Here is the lesson she teaches her students - in her own words:

I ask them if they know why this particular date was chosen, and by whom. Only a few do. The answer: this date marks the anniversary of the Warsaw Ghetto Uprising, and it was chosen by the Israeli government.

The secular Zionists who founded the modern State of Israel thought that the Holocaust was shameful and embarrassing–to the Jews. Why had weak and pale Jews gone like sheep to the slaughter? The feeling of shame and humiliation was so strong that for decades after the war, survivors in Israel would not talk about the Holocaust.

And later:

Now back to the secular Zionists who founded the modern State of Israel. They were ashamed of the shtetl Jews, the yeshiva bochorim who pored over ancient tomes. They thought it was no wonder there was so much anti-Semitism in the world, given how weak and pathetic and cowardly the Jews were.

The message? Israel’s founders are an arrogant bunch of atheists who degrade the memory of the six million by calling them cowards.

What can these students possibly take away from this? The answser is hatred! Hatred and resentment of a country that has provided a haven for every single Jew alive who chooses to live there. Never again will the doors to every nation be closed to Jews when they are threatened with their very existence.

One can quibble about the improprieties of the date. Granted - Nissan is the Hebrew month where Jews are forbidden to eulogize the dead. A practice honored more in the breach by many Charedi rabbis whom I’ve heard eulogize with the opening, ‘I know we are not supposed to eulogize during the month of Nissan so I will just offer a few words of praise to the deceased’.

No Eulogies... Right!

Then she criticizes the reason that day was chosen. It is the anniversary of the Warsaw Ghetto uprising. As if celebrating resistance is a bad thing.

Admittedly this day should not be about resistance. It should be about memorializing the victims – both alive and dead. But that is not enough of a reason to foster hatred of it. Whatever the motivation of the founders was at the time, I doubt that the Warsaw Ghetto uprising is the subject of that day now. It is wrong to continue criticizing it as though it were.

It is an insult to those survivors who are still around to hear such things. Especially to the non religious ones. Nonetheless it Mrs. Katz wants to make certain her students know and remember the reasons for choosing that day. This is far more important to her than the sensitivities of the survivors and their families. Her students will always see the founders of the state and thus the state itself in an evil light.

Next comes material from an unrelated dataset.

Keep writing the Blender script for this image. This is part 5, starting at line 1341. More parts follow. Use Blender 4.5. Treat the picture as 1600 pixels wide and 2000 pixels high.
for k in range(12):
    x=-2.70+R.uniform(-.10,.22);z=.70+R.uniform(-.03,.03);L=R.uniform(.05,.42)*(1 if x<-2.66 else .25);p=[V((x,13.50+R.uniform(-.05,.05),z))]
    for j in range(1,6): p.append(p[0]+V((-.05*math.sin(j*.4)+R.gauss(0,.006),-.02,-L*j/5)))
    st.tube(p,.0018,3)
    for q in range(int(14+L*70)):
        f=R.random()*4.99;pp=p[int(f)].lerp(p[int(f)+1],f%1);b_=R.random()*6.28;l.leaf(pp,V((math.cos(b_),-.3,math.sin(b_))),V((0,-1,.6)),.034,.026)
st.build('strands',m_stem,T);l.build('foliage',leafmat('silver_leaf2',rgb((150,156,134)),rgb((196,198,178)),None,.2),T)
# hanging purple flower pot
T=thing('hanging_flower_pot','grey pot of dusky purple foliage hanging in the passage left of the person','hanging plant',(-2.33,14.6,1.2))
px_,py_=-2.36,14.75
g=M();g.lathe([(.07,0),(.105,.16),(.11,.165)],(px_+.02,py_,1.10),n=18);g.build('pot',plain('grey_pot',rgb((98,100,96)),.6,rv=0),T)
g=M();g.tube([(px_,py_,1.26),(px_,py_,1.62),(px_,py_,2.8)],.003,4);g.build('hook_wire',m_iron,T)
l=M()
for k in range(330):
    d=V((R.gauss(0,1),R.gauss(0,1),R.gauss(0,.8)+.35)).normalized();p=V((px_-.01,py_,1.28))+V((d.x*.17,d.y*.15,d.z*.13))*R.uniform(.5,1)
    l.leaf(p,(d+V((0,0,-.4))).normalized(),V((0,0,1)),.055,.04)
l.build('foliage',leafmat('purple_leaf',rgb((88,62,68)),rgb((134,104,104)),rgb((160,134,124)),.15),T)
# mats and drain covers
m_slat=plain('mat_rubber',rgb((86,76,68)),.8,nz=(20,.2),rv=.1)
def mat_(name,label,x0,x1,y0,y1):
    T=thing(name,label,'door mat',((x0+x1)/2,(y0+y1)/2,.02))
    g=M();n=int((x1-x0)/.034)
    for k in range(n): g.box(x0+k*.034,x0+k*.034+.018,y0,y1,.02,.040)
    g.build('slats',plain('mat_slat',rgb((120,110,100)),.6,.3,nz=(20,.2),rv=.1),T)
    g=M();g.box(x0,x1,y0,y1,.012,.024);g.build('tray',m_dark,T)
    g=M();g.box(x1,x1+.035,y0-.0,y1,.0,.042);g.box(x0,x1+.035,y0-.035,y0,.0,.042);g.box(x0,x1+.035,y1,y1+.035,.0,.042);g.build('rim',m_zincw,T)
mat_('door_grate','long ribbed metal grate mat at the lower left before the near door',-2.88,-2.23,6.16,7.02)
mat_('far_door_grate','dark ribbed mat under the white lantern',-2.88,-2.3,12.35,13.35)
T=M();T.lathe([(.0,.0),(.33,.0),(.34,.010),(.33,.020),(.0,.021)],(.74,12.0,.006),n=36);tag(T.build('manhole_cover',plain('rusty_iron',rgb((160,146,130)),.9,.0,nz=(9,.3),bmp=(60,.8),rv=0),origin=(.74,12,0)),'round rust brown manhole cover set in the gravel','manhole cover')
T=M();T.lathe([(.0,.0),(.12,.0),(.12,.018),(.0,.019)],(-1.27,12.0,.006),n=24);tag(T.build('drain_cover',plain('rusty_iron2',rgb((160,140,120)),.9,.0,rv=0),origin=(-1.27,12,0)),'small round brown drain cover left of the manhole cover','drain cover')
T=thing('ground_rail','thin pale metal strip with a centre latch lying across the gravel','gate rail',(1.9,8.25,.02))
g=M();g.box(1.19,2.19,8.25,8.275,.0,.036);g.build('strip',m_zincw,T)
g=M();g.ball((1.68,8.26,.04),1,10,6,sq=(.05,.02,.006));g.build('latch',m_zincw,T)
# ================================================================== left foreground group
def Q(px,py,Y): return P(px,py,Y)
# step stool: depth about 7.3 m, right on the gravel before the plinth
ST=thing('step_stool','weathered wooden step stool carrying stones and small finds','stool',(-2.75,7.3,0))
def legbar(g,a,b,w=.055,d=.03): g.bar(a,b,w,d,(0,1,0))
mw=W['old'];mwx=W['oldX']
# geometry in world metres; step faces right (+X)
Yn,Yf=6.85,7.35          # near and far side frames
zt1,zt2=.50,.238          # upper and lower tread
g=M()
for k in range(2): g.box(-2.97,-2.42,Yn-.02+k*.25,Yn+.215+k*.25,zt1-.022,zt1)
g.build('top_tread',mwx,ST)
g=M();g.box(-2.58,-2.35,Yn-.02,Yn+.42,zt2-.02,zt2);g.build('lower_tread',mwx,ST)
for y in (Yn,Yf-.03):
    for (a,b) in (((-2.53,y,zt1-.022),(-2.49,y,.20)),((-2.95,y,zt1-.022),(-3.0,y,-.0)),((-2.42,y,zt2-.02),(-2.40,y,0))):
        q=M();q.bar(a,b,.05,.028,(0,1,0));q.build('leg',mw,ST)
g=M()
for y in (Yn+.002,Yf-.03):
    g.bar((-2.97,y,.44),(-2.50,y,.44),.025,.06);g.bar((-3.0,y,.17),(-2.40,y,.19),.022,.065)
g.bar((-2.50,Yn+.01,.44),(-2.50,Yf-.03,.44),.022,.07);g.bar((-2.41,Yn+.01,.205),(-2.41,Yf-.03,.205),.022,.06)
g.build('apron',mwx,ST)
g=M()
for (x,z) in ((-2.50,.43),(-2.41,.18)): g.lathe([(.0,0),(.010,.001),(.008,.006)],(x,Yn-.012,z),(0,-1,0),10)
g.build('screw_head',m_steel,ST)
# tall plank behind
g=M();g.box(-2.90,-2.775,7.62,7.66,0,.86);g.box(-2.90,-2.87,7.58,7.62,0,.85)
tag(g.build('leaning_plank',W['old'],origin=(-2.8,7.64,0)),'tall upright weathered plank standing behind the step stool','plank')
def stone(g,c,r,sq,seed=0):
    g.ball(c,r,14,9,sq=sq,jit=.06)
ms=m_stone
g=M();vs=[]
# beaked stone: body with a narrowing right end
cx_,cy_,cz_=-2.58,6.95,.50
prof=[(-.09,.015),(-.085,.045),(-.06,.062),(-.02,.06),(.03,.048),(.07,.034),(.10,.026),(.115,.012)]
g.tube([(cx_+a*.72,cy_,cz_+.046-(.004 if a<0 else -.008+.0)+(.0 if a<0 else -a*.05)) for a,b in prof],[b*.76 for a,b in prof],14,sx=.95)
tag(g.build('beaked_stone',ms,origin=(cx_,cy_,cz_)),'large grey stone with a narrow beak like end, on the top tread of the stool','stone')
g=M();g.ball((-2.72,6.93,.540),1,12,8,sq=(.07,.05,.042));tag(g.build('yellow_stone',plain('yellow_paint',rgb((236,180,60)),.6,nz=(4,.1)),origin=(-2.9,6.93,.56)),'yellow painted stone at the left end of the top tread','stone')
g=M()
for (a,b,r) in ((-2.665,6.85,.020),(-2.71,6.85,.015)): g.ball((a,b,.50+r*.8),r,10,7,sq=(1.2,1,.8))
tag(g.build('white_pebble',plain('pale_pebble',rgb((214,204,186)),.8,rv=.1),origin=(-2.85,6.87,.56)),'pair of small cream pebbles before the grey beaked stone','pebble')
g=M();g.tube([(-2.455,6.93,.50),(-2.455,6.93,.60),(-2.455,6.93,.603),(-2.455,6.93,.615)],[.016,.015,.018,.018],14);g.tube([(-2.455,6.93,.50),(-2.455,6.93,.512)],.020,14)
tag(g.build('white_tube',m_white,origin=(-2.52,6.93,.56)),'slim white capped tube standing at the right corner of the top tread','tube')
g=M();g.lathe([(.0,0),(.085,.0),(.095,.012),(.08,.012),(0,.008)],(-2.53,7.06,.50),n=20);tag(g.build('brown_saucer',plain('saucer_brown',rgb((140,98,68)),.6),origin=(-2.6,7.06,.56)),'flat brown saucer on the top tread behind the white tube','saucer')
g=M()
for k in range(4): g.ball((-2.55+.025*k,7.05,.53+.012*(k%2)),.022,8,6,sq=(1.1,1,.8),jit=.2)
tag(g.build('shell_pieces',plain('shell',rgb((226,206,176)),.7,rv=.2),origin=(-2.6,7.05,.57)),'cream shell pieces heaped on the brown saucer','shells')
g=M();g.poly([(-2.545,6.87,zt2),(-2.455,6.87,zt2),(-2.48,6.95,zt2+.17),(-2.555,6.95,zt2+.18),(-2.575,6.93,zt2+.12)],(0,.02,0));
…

Her defense of the victims against the charge that they were cowards is a valid one. They were indeed not ‘sheep to the slaughter’. But it is misplaced on this day. Just the reasons the founders chose that day were. What matters now is that is the date and it ought to be honored, not disparaged.

Mrs. Katz points out that fewer and fewer attendees show up at holocaust events. Interest has waned over time.

Mrs. Katz further points out that the founder’s beliefs that if Jews become a nation like all other nations and achieve great things that they will be respected. She then observes that the opposite is true. Israel is seen as oppressors of a helpless minority. They are the most hated and criticized country in the world. I do not entirely agree with that – there are too many Nobel Laureates that refute this - but she does have a point.

She also discusses Tzadik V’Ra Lo -the theodicy of the Holocaust. And the righteous Jews who stayed religious in spite of it.

But all this is obfuscation. The point here is that as long as there is even one survivor and this day has been the one observed for so many decades it ought not to be diminished. All that other stuff is irrelevant! Unless your agenda is to bash Israel.

Mrs. Katz says that the ideal day to memorialize the Holocaust is Tisha B’Av. I actually agree with her. This is the day that the Holocaust is uppermost in my mind. It is the day where all Jewish tragedies are remembered. I believe that is the future of holocaust remembrance.

But the fact is that Yom HaShoah is the day in Israel that has long been established for that purpose. Using it to bash the Zionist founders of Israel is wrong headed and an insult to the holy survivors – religious or otherwise. When survivors hear talk like this it justifiably upsets them.

And all survivors are indeed holy. The man she quotes about retaining faith during the holocaust - Dr. Eliezer Berkovits who was an ardent religious Zionist - also pointed that those survivors who lost faith are holy too. The Satmar Rebbe added that all survivors who went through that period have already paid their dues in hell. They deserve a lot better than Mrs. Katz is giving them. And so do the Zionist founders.